Reste l'islam, c'est-à-dire – peut-être – l'essentiel. Sur ce point, Recep Tayyip Erdogan a annoncé plusieurs fois sa volonté d'œuvrer pour élargir le port du foulard aux sphères de la société d'où il est, pour l'heure, banni. Quant à Abdullah Gül, nouveau Premier ministre issu des rangs de l'AKP, il se déclarait certes, dès 1996, prêt à se battre contre « cette laïcité qui se distingue pour le moment en Turquie par son opposition systématique à la religion ». Mais c'était pour la remplacer par « une laïcité à l'américaine, dans laquelle la religion et les communautés religieuses se trouvent sous la protection de l'État ». Bref, rien de bien incompatible, à l'heure des annonces, avec des sociétés européennes qui se pensent de plus en plus multiculturelles. Les actes du nouveau gouvernement sont attendus avec d'autant plus d'espoir, ce que confirme l'homme d'affaires turc Sedat Aloglu : « J'ai toujours pensé que la Turquie était un bon exemple pour montrer que la démocratie et l'islam sont compatibles.
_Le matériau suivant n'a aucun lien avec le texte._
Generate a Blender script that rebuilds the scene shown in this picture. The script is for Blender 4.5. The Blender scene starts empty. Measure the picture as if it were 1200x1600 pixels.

C'est maintenant à l'AKP de le montrer. »
Benjamin Bibas
Chypre, défense européenne : solutions en vue
Deux différends diplomatiques minent encore le parcours d'entrée de la Turquie dans l'Union européenne. Concernant l'île de Chypre, dont la partie nord (environ 33 % du territoire) est occupée depuis 1974 par l'armée turque, un projet de réunification sur le modèle des cantons suisses a été déposé le 11 novembre par Kofi Annan, secrétaire général de l'ONU. Recep Tayyip Erdogan, le leader de l'AKP, y a réagi favorablement. Plus complexe est la position turque concernant la future défense européenne. Membre de l'OTAN, la Turquie s'oppose pour l'heure à ce que les installations militaires de l'organisation puissent être utilisées par des unités concertées des armées nationales de l'Union. Mais les dirigeants de l'AKP ont émis le souhait de trouver une solution avant le 15 décembre, date à laquelle les Quinze devaient prendre le relais de l'OTAN en Macédoine.